Today was an emotionally exhausting day. The kind where your head hurts from crying too much but it is your heart that feels the fatigue. But. Thing about me is I feel tons better after a good cry. So I asked s2 to accompany me to grocery shopping. So we went out and treated ourselves to cheese sticks and dessert. There's comfort in shopping for basic necessities like a perfect box of cereal, new washroom slippers, fancy smelling shower stationery. I even got some walnuts and almonds for my bedside. I spent ten minutes in front of a giant pack of Bugles. Did not buy it. Did not buy any adipose inducing food. As of now I feel pretty healthy sipping on my Decaf Chinese herbal tea with lemon. satisfied sigh Head still hurts though.

 Until a few years ago, I used to (very naively, I might add) believe that any and every conflict can be solved through proper dialogue. Say the right things, set the right tone, pick the right time, right intentions right words, right everything and you can reach anybody. You can make them understand, constructive thoughts and ideas will be exchanged, a common ground will be reached and peace will prevail. BOY WAS I WRONG. I have now failed at enough conversations to learn that WAIT. Some times people just don't want to listen to your shit. It is not even about you. It's about them and a large number of variables that are not yours to tweak. You can't reach them. They won't let you. No matter how hard or long you try. And even though you might want to claw the skin off your face. (Out of frustration I mean) You have to know when to let go. Shed your words. Your carefully manicured phrases. Zip up your pocket full of tact. And walk away in grace.

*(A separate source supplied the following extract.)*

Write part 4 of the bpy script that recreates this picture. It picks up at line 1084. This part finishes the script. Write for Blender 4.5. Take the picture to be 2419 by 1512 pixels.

 I abhor bad literature. Poem, prose, letters. Anything. Words that reek of desperation. Brimming with cliches. Save me.

 Today is a bright new day. I slept well. 12 full Hours sans the headache that always follows. Dreamed about having two babies. A girl and a boy. The girl, when I kissed her cheek, there was coffee on her face and on my lips. What does that mean? Is coffee my baby? Hmmm. I woke up and stretched in bed for an hour. Had a good breakfast and watched two episodes of my new guilty pleasure, Gossip girl. I know, I know. Un-raise your eyebrows. The room is cold and quiet. Yellow light and red sheets. Floral bed cover and cute pjs. Next to me is the book I’m currently reading and my grey journal that carries fragments of my unruly thoughts strung together with lightweight words that make everything sound rather glib. (It’s a curse I have to live with). So I am in a world of comfort you can say. Almost Pinterest worthy. One would think I feel fat with content right now. In a way I do. In a way I don’t.

October is here again. The beginning of winter. I have things to look forward to. I've come home for a bit. It's not as bad as i was dreading it would be. But i'm not too great at dealing with the feels i get every time i'm back in this house. A sense of loss? Nostalgia? Love? Groundedness? Loneliness? All of the above, most likely. I'll be staying here for a week, and then its a short trip to north with V, who is crossing oceans soon so we can make new memories. I'm looking forward to it. Rooftop talks and coffee and loud conversation. Re unions and surprises. I'm sure it's going to be wonderful.
I'm currently drained of social energy. Ah, i have too much on my mind right now.

I am never, hardly ever at rest. Somebody tone down my heart please? Thanks.